Last week we drove to the eastern coast of Italy, to the Emilia-Romagna region. It is about 110 kilometers from Borgo and takes about two and half hours on local roads, or you could drive it in under two hours on the highway, but you would have to drive out of the way and go north to Bologna before making your way south to Ravenna for a total of a one-way trip of 170 kilometers. Once there you can drive to some of the Marina towns like Marina Romea, Marini di Ravenna or Punta Marina. We had initially thought of going to Rimini, but that also presented a long triangular drive, so we chose to go to Ravenna instead.

It was an exceptionally steamy day, so Fritz was especially looking forward to dipping his toes and possibly his whole body into the Adriatic sea. As we got into town and passed street after street eyeing the beach access paths we were stumped to see restaurants lined up for what seemed like an eternity, as barriers between the street and the beach. It was around 1pm by this time so we decided to get some lunch and see if we could figure out what others or some of the locals were doing to get to the beach.

We dined on some pretty awesome seafood. We got a primi of spaghetti with seafood, the griglia misto which is a mixed grill of seafood, some grilled vegetables and when I saw the table next to us get the grilled octopus, I also had to have it as well We were seated outside under a huge tent which opened up to the beach. One step from our seats the beach started which was lined with what seemed like an endless sea of beach chairs, beyond that you couldn’t really see the sea or tell if there was an actual beach where people laid out or if it was rocky and not meant for lounging.

Except for one lone person lying in a beach chair, all the others were empty. After a very perspiring lunch of grilled seafood and a bottle of Rose, we were ready to get back into the car, crank the a/c and see if there was another way to get to the beach besides walking through a restaurant. We drove for a while longer but never did figure out how to access the beach.

 

This week we went to LIvorno on the western coast of Italy. It looks out to the Ligurian sea and if you could manage the swim across, which is greater than the distance from Ravenna to Livorno, you’d end up in Cannes. But I don’t recommend it. After doing some research on the city, I was looking forward to some shopping and Fritz was looking forward to a dip in the sea on a very hot day.

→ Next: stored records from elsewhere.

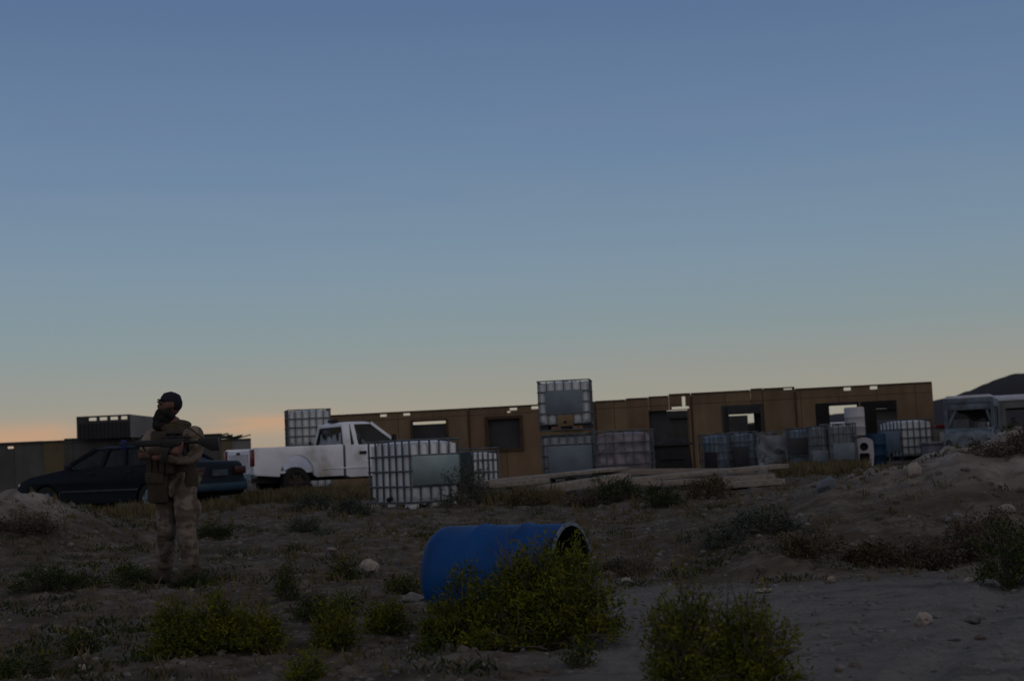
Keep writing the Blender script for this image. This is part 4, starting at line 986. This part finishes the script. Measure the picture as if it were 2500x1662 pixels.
def gravel():
    rng = random.Random(5); base = []
    for s_ in range(4):
        me = rock_mesh(20 + s_, 1); base.append(([v.co.copy() for v in me.vertices], [tuple(p.vertices) for p in me.polygons])); bpy.data.meshes.remove(me)
    for nm, m, cnt, r0, r1, lab in (('gravel', 'rock2', 5200, .005, .020, 'fine grey gravel on the ground'), ('clods', 'clod', 3400, .010, .034, 'clods of dark earth')):
        V, F = [], []
        for i in range(cnt):
            y = 4.6 + 19 * rng.random() ** 1.6; x = rng.uniform(-.42, .42) * y; z = G(x, y); r = rng.uniform(r0, r1) * (.6 + rng.random() ** 3) * (.7 + y / 18)
            if nm == 'clods' and track(x, y) > .4 and rng.random() < .93: continue
            vs, fs = base[i % 4]; a = rng.random() * 6; k = len(V); ca, sa = math.cos(a), math.sin(a)
            V += [(x + r * (v.x * ca - v.y * sa) * 1.2, y + r * (v.x * sa + v.y * ca), z + r * v.z * .8) for v in vs]; F += [tuple(j + k for j in f) for f in fs]
        mb = MB(); mb.v, mb.f = V, F; o = mb.build(nm, M[m]); tag(o, lab, nm, kind='stuff')
M['clod'] = mat('earth_clod', (.12, .104, .085), (.07, .06, .048), 3, 1)
gravel()

# ------------------------------------------------------------------ the man and his rifle
def skinmesh(nodes, edges, sub=2, branch=.9):
    names = list(nodes); me = bpy.data.meshes.new('tmp')
    me.from_pydata([nodes[n][0] for n in names], [(names.index(a), names.index(b)) for a, b in edges], []); me.update()
    o = bpy.data.objects.new('tmp', me); col.objects.link(o)
    sk = o.modifiers.new('s', 'SKIN'); sk.branch_smoothing = branch; sk.use_smooth_shade = True
    if not me.skin_vertices: bpy.context.view_layer.update()
    lay = me.skin_vertices[0].data
    for i, n in enumerate(names):
        r = nodes[n][1]; lay[i].radius = (r, r) if isinstance(r, float) else r; lay[i].use_root = (i == 0)
    ss = o.modifiers.new('ss', 'SUBSURF'); ss.levels = ss.render_levels = sub
    dg = bpy.context.evaluated_depsgraph_get(); dg.update(); ev = o.evaluated_get(dg); r = bpy.data.meshes.new_from_object(ev)
    bpy.data.objects.remove(o); bpy.data.meshes.remove(me); return r
def ball(c, r, sub=3, f=None):
    bm = bmesh.new(); bmesh.ops.create_icosphere(bm, subdivisions=sub, radius=1)
    for v in bm.verts:
        q = Vector((v.co.x * r[0], v.co.y * r[1], v.co.z * r[2])); v.co = Vector(c) + (f(q) if f else q)
    me = bpy.data.meshes.new('b'); bm.to_mesh(me); bm.free(); return me
def join(meshes, name, m, parent, voxel=0, smooth_it=0):
    bm = bmesh.new()
    for x in meshes: bm.from_mesh(x)
    me = bpy.data.meshes.new(name); bm.to_mesh(me); bm.free(); me.materials.clear()
    o = bpy.data.objects.new(name, me); col.objects.link(o)
    if voxel:
        md = o.modifiers.new('r', 'REMESH'); md.mode = 'VOXEL'; md.voxel_size = voxel
        if smooth_it: s_ = o.modifiers.new('s', 'SMOOTH'); s_.iterations = smooth_it
        dg = bpy.context.evaluated_depsgraph_get(); dg.update(); me2 = bpy.data.meshes.new_from_object(o.evaluated_get(dg)); o.modifiers.clear(); o.data = me2; bpy.data.meshes.remove(me); me = me2; me.name = name
    me.materials.append(m)
    for p in me.polygons: p.use_smooth = True; p.material_index = 0
    o.parent = parent; return o
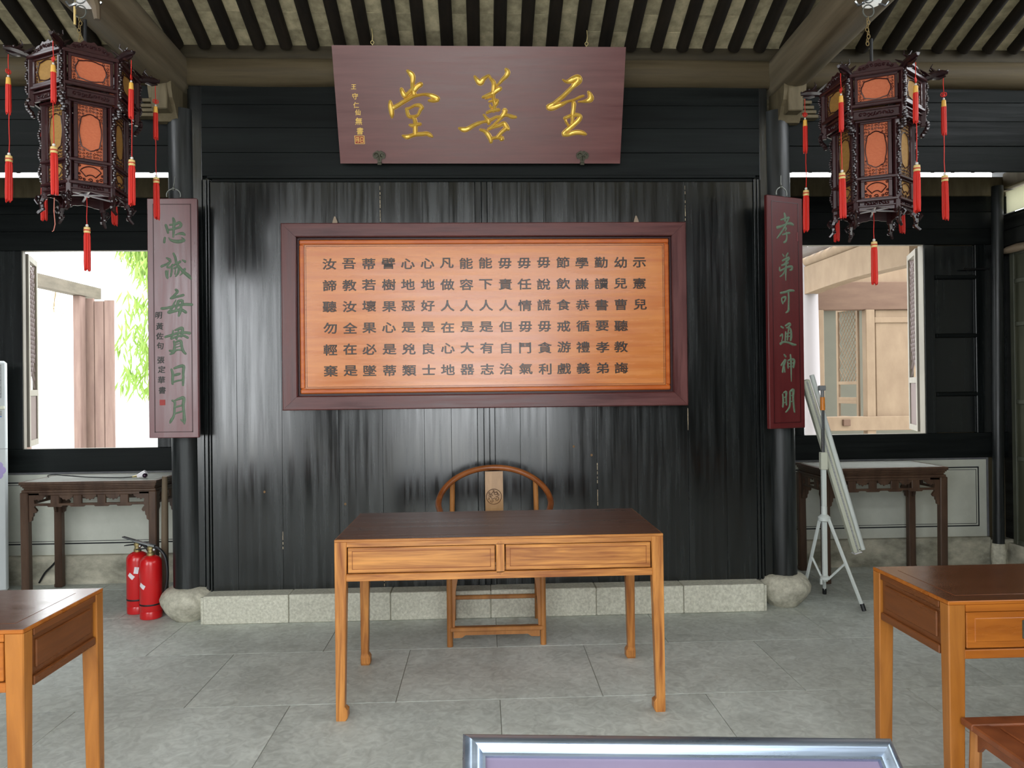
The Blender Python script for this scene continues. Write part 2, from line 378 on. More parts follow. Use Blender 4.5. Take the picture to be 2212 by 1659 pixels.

After we walked up or down what seemed like every street in Livorno, I was sure the internet had lied once again. Except for a few international retailers, there was no shopping to be had in Livorno. After our fruitless efforts, we settled down to another seafood lunch. Here too we dined on a mixed grill of seafood and an extremely tasty rice dish with a tomato base with steamed seafood.

Little did we know that would be the highlight of our day. Once we emerged from the old dimly lit restaurant into the bright hot afternoon sun at about 2pm, we were greeted with a very deserted city with even fewer shopping choices since siesta was in full swing and almost any shop that had bothered to open that day was closed. Even the tourists from the large cruise ship in port had retreated for their afternoon naps. So we decided to retrieve our car and begin the hunt for beach access roads.

In Livorno too we were left mystified that were no clear markings anywhere to indicate that you could access the beach at this spot, or whether you had to pay to access the beach, or whether you had to be a resident to park in the lot. Fritz was determined to see the beach, so we parked and he headed towards it only to return five minutes later disappointed that it wasn’t what he expected and he was ready to head home. We’ll have to work on getting him to a beach soon or he might just bust.